--- BEGIN SOURCE DATA ---

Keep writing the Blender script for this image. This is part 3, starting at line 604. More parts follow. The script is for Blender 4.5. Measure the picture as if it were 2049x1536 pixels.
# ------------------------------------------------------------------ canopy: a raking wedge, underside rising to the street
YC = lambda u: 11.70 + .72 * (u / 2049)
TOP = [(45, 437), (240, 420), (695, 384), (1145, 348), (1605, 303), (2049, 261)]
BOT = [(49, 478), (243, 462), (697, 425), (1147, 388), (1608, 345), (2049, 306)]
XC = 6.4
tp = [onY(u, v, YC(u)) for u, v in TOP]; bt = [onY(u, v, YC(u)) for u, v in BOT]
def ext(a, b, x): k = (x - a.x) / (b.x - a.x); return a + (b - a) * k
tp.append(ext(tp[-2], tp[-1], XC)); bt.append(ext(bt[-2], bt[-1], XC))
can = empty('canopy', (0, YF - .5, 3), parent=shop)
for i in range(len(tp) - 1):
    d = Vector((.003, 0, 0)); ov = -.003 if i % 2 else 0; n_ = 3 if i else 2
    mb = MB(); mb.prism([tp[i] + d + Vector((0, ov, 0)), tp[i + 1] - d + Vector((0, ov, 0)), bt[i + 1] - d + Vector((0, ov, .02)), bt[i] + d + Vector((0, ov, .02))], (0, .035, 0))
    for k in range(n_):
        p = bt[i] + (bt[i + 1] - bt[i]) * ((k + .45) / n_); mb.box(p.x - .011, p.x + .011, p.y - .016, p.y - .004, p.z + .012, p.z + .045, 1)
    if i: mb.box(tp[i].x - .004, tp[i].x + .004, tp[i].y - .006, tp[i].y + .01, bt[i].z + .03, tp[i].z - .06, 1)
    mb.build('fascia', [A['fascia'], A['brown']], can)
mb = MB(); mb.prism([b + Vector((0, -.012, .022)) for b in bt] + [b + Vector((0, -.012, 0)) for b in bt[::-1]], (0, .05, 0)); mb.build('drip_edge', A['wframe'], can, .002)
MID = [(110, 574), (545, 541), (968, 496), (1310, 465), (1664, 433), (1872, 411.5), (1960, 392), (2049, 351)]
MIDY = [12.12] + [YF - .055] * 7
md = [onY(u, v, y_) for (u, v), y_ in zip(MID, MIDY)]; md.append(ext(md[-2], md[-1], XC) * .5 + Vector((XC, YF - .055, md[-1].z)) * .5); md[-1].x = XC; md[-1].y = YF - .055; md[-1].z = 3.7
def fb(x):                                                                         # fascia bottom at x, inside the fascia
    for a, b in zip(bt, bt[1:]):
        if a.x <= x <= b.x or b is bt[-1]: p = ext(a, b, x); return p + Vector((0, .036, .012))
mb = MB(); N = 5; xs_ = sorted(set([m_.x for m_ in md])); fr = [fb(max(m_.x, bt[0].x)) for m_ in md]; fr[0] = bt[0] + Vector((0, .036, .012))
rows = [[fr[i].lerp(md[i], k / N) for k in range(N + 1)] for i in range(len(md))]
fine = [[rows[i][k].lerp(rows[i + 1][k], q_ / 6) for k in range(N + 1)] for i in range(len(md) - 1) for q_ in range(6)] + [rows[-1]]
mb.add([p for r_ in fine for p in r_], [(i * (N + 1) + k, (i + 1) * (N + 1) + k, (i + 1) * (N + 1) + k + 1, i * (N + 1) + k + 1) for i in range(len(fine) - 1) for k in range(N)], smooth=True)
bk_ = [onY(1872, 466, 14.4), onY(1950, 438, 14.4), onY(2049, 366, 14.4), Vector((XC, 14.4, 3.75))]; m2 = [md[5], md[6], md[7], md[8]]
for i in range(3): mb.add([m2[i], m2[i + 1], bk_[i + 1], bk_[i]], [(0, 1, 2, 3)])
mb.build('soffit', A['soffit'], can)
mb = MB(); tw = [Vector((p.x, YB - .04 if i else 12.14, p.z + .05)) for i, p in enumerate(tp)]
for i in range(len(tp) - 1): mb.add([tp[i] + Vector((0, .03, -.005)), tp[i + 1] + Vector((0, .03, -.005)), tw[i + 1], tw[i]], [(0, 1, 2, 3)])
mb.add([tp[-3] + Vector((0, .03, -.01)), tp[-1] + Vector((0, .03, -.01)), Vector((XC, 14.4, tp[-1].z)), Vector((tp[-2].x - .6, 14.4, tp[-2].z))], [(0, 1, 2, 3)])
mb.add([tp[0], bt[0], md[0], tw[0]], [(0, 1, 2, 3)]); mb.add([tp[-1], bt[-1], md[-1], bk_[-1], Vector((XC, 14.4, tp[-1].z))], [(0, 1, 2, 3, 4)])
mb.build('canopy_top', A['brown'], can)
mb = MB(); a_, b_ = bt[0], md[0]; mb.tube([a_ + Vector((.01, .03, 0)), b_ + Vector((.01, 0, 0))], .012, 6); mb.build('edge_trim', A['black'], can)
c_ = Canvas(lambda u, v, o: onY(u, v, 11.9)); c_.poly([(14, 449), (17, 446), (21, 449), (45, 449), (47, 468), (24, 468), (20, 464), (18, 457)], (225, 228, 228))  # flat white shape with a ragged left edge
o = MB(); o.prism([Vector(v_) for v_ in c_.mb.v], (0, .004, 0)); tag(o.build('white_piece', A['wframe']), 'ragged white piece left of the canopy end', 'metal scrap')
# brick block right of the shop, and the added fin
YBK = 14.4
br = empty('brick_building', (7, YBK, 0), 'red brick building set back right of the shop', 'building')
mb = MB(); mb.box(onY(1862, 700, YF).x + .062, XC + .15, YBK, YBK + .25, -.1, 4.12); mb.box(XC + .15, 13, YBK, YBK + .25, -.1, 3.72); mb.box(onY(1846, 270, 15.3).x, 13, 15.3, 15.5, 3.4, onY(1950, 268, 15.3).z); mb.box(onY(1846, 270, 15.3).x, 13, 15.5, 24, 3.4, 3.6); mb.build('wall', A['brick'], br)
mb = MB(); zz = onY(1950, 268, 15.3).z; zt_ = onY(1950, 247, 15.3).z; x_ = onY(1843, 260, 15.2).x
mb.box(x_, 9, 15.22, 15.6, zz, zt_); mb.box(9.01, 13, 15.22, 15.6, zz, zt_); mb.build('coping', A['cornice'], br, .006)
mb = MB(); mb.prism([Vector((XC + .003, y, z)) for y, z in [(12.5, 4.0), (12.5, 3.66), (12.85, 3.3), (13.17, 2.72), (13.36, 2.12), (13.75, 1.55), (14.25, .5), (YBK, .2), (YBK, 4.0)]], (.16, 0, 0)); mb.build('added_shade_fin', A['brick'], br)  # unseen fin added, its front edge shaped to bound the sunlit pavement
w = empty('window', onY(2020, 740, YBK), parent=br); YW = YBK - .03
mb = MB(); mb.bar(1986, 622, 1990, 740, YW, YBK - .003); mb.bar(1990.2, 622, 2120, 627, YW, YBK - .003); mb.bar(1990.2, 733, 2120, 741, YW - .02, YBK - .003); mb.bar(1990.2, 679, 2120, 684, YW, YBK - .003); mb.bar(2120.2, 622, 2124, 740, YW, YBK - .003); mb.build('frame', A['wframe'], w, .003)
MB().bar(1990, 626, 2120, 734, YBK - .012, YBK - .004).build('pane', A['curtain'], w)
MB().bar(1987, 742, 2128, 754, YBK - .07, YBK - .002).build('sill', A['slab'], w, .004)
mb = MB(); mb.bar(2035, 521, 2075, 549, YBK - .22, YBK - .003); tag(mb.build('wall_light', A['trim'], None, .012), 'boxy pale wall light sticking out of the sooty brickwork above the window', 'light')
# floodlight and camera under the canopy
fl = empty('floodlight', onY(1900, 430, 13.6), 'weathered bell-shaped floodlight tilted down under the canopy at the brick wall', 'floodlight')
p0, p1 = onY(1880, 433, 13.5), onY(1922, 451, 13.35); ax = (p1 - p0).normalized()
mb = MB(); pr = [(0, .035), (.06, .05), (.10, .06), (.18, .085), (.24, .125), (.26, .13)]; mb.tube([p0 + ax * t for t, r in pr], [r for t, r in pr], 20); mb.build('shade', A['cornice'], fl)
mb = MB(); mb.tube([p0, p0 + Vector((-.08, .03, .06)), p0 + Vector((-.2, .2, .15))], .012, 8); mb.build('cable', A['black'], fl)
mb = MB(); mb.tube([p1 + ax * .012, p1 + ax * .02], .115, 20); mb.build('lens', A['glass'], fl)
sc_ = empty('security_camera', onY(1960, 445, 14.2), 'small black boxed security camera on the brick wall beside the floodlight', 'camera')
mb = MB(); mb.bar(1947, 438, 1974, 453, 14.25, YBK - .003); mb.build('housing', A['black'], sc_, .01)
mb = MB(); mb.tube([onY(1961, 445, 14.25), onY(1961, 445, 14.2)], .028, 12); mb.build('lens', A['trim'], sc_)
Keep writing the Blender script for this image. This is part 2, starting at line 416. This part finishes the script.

--- END SOURCE DATA ---

• _SET TASK_
Return all lines of the material above in which the word "This" occurs.

• _THE ANSWER_
Keep writing the Blender script for this image. This is part 3, starting at line 604. More parts follow. The script is for Blender 4.5. Measure the picture as if it were 2049x1536 pixels.
Keep writing the Blender script for this image. This is part 2, starting at line 416. This part finishes the script.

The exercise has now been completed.